Hace cinco años, Naoto Kan era primer ministro en Japón. Le tocó gestionar un terremoto, un tsunami y un desastre nuclear. La memoria es limitada y no recordaba el cómputo de las víctimas mortales, dieciocho mil, a las que hay que sumar personas desplazadas, enfermas, zonas contaminadas, residuos peligrosos de difícil tratamiento.

Como en todo suceso de estas terribles dimensiones, más con un detonante de orden natural, la acción u omisión de una sola persona no es capaz de explicar la magnitud de la devastación, pero esta hubiera sido menor si todas y cada una de las personas implicadas hubieran actuado correctamente antes y después.
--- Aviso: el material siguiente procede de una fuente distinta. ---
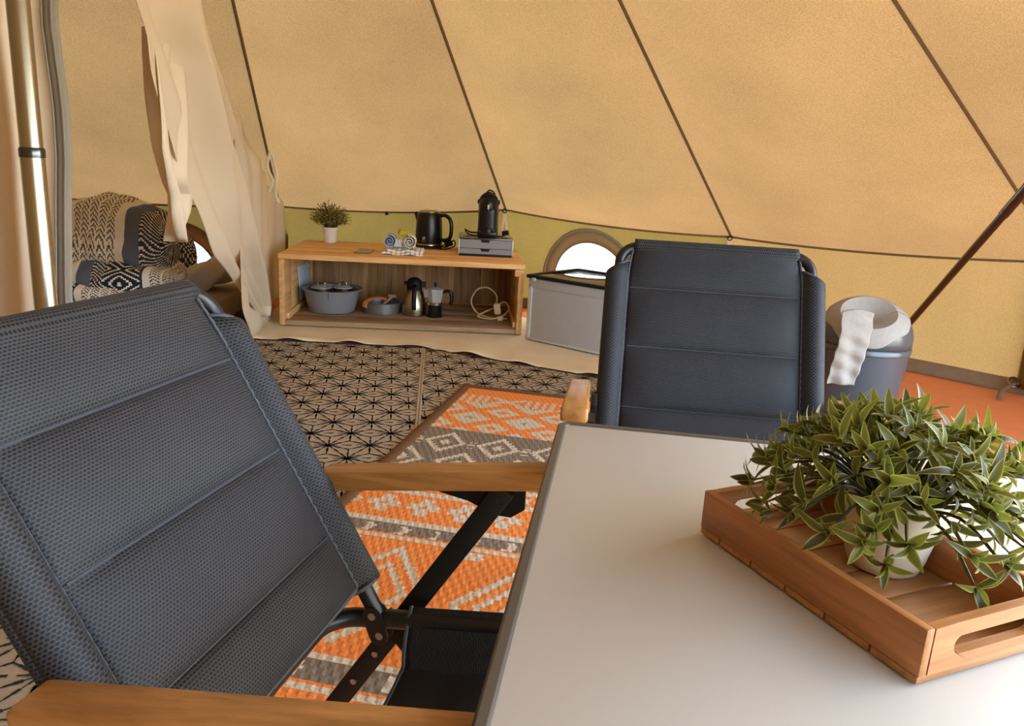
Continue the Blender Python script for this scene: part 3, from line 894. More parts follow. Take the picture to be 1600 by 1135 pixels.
        for (x, z) in ((-0.003, 0.376), (0.009, 0.346)): disc(mb, (x, sd*0.237 if sd > 0 else sd*0.237, z), (0, sd, 0), 0.006, 0.002); disc(mb, (x, sd*0.211, z), (0, -sd, 0), 0.006, 0.002)
        build('screw', mb, M_screw, hp)
        # teak arm
        mb = MB(); Ma = Matrix.Translation((0.118, sd*alat, armz)) @ Matrix.Rotation(-tilt, 4, 'Y')
        bm_p = [(-0.232, -0.016), (-0.224, -0.025), (0.222, -0.025), (0.234, -0.016), (0.234, 0.016), (0.222, 0.025), (-0.224, 0.025), (-0.232, 0.016)]
        box(mb, (0, 0, 0), (0.466, 0.050, 0.029), 0.006, Ma, 3)
        ar = build('arm', mb, M_arm, t)
        mb = MB(); disc(mb, tuple(Ma @ Vector((-0.2335, 0.0, 0.0))), (-1, 0, 0), 0.006, 0.0025); disc(mb, tuple(Ma @ Vector((-0.212, -sd*0.0245, 0.0))), (0, -sd, 0), 0.006, 0.002); build('screw', mb, M_screw, ar)
        # bracket under the arm
        mb = MB()
        P = [(0.060, 0.566), (0.068, 0.571), (0.205, 0.592), (0.205, 0.555), (0.186, 0.540), (0.162, 0.540), (0.120, 0.556)]
        prism(mb, [(x, -z) for x, z in P], 0.004, Matrix.Translation((0, sd*0.268+0.002, dz)) @ Matrix.Rotation(-PI/2, 4, 'X'))
        P = [(0.235, 0.598), (0.335, 0.613), (0.335, 0.600), (0.26, 0.586)]
        prism(mb, [(x, -z) for x, z in P], 0.018, Matrix.Translation((0, sd*0.268-0.009, dz)) @ Matrix.Rotation(-PI/2, 4, 'X'))
        br = build('arm_bracket', mb, M_mattblack, t)
        mb = MB(); disc(mb, (0.172, sd*0.262 , 0.567), (0, -sd, 0), 0.006, 0.006); build('screw', mb, M_screw, br)
        # crossing flat legs
        mb = MB(); bar(mb, (0.176, sd*0.262, 0.585), (-0.186, sd*0.262, 0.012), 0.032, 0.012, (0, 1, 0)); lg = build('leg', mb, M_mattblack, t)
        mb = MB()
        for q in (0.50, 0.60): 
            p = Vector((0.176, sd*0.255, 0.585)).lerp(Vector((-0.186, sd*0.255, 0.012)), q+0.03); disc(mb, tuple(p), (0, -sd, 0), 0.005, 0.003)
        build('screw', mb, M_screw, lg)
        mb = MB(); bar(mb, (0.0, sd*0.248, 0.36), (0.33, sd*0.248, 0.012), 0.030, 0.012, (0, 1, 0)); build('leg', mb, M_mattblack, t)
    for x in (-0.190, 0.334):
        mb = MB(); tube(mb, [(x, -0.27, 0.026), (x, 0.27, 0.026)], 0.011, 12); fb = build('foot_bar', mb, M_black, t)
        mb = MB()
        for sd in (-1, 1): box(mb, (x, sd*0.272, 0.026), (0.034, 0.02, 0.034), 0.006)
        build('foot_cap', mb, M_blackplastic, fb)
    # seat tube: two rails and a bent cross piece behind
    zr = lambda x: 0.365+0.13*x
    RL = 0.226
    mb = MB(); pts = [(0.43-0.43*k/8, RL, zr(0.43-0.43*k/8)) for k in range(9)]
    pts += [(-0.012-0.062*math.sin(a), RL-0.062*(1-math.cos(a)), zr(-0.02)) for a in [k*PI/16 for k in range(1, 9)]]
    pts += [(x, -y, z) for x, y, z in reversed(pts)]
    tube(mb, pts, 0.0145, 14); build('seat_frame', mb, M_black, t)
    def seat(u, v):
        x = 0.052+0.36*v; y = -1+2*u; a = abs(y); z = zr(x); s = math.copysign(1, y)
        if a > 0.94: q = (a-0.94)/0.06; return (x, s*(0.226+0.021*math.sin(q*PI*0.75)), z+0.021*math.cos(q*PI*0.75))
        if a > 0.80: q = (0.94-a)/0.14; return (x, s*(0.226-0.026*math.sin(q*PI/2)), z+0.020*math.cos(q*PI/2)-0.055*q)
        q = a/0.80; return (x, s*0.200*q, z-0.062-0.020*(1-q**3)+0.004*math.sin(v*PI*5)**2*(1-q**4))
    mb = MB(); grid(mb, seat, 70, 30, lambda u, v: (u*0.56, v*0.36)); solid(build('seat', mb, M_seatfab, t, sharp=75), 0.005, -1)
    mb = MB(); tube(mb, [Vector(seat(k/70, 0.0)) for k in range(71)], 0.003, 6); build('seat_binding', mb, M_binding, t)
    # lower hem of the back
    mb = MB(); tube(mb, [bk(-0.200+0.40*k/20, 0.056, 0.004) for k in range(21)], 0.0045, 8); build('lower_hem', mb, M_binding, t)
    return t
chair = make_chair((-0.231, 0.829, 0.012), math.radians(-13), 'big padded slate folding armchair with teak arms in the left foreground')
make_chair((0.447, 1.660, 0.015), math.radians(-96), 'padded dark folding armchair facing the camera behind the white table', 27, 0.155, 0.568, 0.296)

# ------------------------------------------------------------------ table
TZ = 0.665
TY = math.radians(-7.6)
t = thing('camping_table', 'camping table with pale laminate top and bronze rim holding the wooden tray', 'table', (0.078, 1.170, 0.012), TY)
tw, tl = 0.80, 1.06
mb = MB(); box(mb, (tw/2, -tl/2, TZ-0.012-0.010), (tw-0.02, tl-0.02, 0.016), 0.001); build('tabletop', mb, M_laminate, t)
mb = MB()
P = [(0.012*(1-math.cos(a)), -0.012*(1-math.sin(a))) for a in [k*PI/12 for k in range(7)]]
def rr(w, l, r, ins):
    o = []
    for cx, cy, a0 in ((w-r, -r, 0), (r, -r, PI/2), (r, -l+r, PI), (w-r, -l+r, 1.5*PI)):
        for k in range(7):
            a = a0+k*PI/12; o.append((cx+(r-ins)*math.cos(a), cy+(r-ins)*math.sin(a)))
    return o
ring_prism(mb, rr(tw, tl, 0.022, 0.0), rr(tw, tl, 0.022, 0.0135), 0.022, Matrix.Translation((0, 0, TZ-0.012-0.0215)))
rm = build('rim', mb, M_rim, t)
bv = rm.modifiers.new('bevel', 'BEVEL'); bv.width = 0.003; bv.segments = 2; bv.limit_method = 'ANGLE'
for x in (0.05, tw-0.05):
    for y in (-0.06, -tl+0.06):
        mb = MB(); tube(mb, [(x, y, TZ-0.035), (x+(0.1 if x < 0.4 else -0.1), y, 0.0)], 0.0125, 12); build('leg', mb, M_rim, t)

# ------------------------------------------------------------------ tray with six slats
TA = Vector((0.2180, 0.8020)); TB = Vector((0.3340, 0.5470))
trz = math.atan2(TB.y-TA.y, TB.x-TA.x)
t = thing('serving_tray', 'slatted acacia wood tray with handle slots on the white table', 'tray', (TA.x, TA.y, TZ), trz)
TLn, TWd = 0.281, 0.174
cuts = [-0.0005, 0.0320, 0.0820, 0.1320, 0.1820, 0.2330, TLn]
for k in range(6):
    a, b = cuts[k]+0.0012, cuts[k+1]-0.0012
    mb = MB(); box(mb, ((a+b)/2, TWd/2, 0.0035), (b-a, TWd-0.0008, 0.0065), 0.0008); build('slat', mb, M_trayy, t)
for y in (0.0045, TWd-0.0045):
    mb = MB(); box(mb, (TLn/2, y, 0.0285), (TLn, 0.009, 0.0430), 0.0012); build('long_side', mb, M_tray, t)
for x in (0.0045, TLn-0.0045):
    w = TWd-0.020
    def outl(n=48):
        o, i_ = [], []
        for k in range(n):
            a = 2*PI*k/n; c, s = math.cos(a), math.sin(a)
            m = max(abs(c)/(w/2), abs(s)/0.0215); o.append((c/m, s/m))
            r, hl = 0.0085, 0.043
            cx = hl if c > 0 else -hl
            if abs(c) < 0.55 : i_.append((cx*abs(c)/0.55, r*math.copysign(1, s)))
            else: b = (abs(c)-0.55)/0.45; i_.append((cx+math.copysign(r*math.sin(b*PI/2), c), r*math.copysign(math.cos(b*PI/2), s)))
        return o, i_
    o_, i_ = outl()
    mb = MB(); Mx = Matrix.Translation((x-0.0045, TWd/2, 0.0285)) @ Matrix(((0, 0, 1, 0), (1, 0, 0, 0), (0, 1, 0, 0), (0, 0, 0, 1)))
    ring_prism(mb, o_, i_, 0.009, Mx); build('handle_end', mb, M_trayy, t)

# ------------------------------------------------------------------ foreground plant
def leaf_mesh(L, w, bend, fold, twist, seed):
    V = []; UV = []; F = []; n = 7
    for j in range(n+1):
        v = j/n; wd = w*(math.sin(PI*min(1, v*0.94+0.06))**0.85)*(1-0.25*v)
        z = -bend*L*v*v+0.15*L*v; a = twist*v
        for k, x in enumerate((-1, -0.72, 0, 0.72, 1)):
            yy = x*wd; zz = z+fold*abs(x)*wd
            V.append((L*v*(1-0.18*bend*v), yy*math.cos(a)-0.2*zz*math.sin(a), zz+yy*math.sin(a))); UV.append((abs(x), v))
    for j in range(n):
        for k in range(4): b = j*5+k; F.append((b, b+1, b+6, b+5))
    return V, F, UV
def leaf_mat(name, dark, mid, edge, edge_at=0.62, gloss=0.35):
    t = NT(name)
    uv = t.new('ShaderNodeTexCoord').outputs['UV']; sp = t.new('ShaderNodeSeparateXYZ'); t.link(uv, sp.inputs[0])
    info = t.new('ShaderNodeObjectInfo')
    geo = t.new('ShaderNodeNewGeometry')
    n = t.math('FRACT', t.math('ADD', t.math('MULTIPLY', info.outputs['Random'], 3.7), geo.outputs['Random Per Island']))
    col = t.mix(t.ramp(n, 0.25, 0.95), dark, mid)
    e = t.ramp(sp.outputs[0], edge_at, 1.0)
    col = t.mix(t.math('MULTIPLY', e, 0.85), col, edge)
    t.link(col, t.b.inputs['Base Color']); t.b.inputs['Roughness'].default_value = gloss; t.b.inputs['Specular IOR Level'].default_value = 0.3
    tl = t.new('ShaderNodeBsdfTranslucent'); t.link(t.mix(0.5, col, edge), tl.inputs['Color'])
    mx = t.new('ShaderNodeMixShader'); mx.inputs[0].default_value = 0.22
    t.link(t.b.outputs[0], mx.inputs[1]); t.link(tl.outputs[0], mx.inputs[2]); t.link(mx.outputs[0], t.out.inputs[0])
    return t.m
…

La multiplicidad de agentes es una de las exitosas y frecuentes coartadas que utilizamos para diluir nuestra responsabilidad en el magma de lo colectivo. La semana pasada, Naoto Kan declaraba que se siente responsable del desastre. Y a mí me conmueve. Y se lo reconozco. ¿Coloca sobre sus hombros una carga y la expone a la mirada pública? Sí, la que ya portaba al asumir un puesto de jefatura. Es una carga que todos desde la infancia llevamos aparejada por existir. Darle su espacio, hacerla compañera y cuidarla, lejos de forzar la chepa, aligera el paso, acostumbra a dar respuesta (de ahí la palabra) de lo nuestro, a dialogar, nos da una dimensión, la propia, la de nuestras obras, la justa, nos aleja de la ilusión de omnipotencia y perfección. Nos adiestra en lo cotidiano para alejarnos de dos polos igualmente negativos: la culpabilidad patológica y la impunidad. La responsabilidad cuadra bien con el reconocimiento de las propias acciones y sus efectos voluntarios o no, previstos o sorpresivos, su evaluación, su remedio si es posible y la reformulación de pautas de comportamiento más adecuadas. Bendita responsabilidad.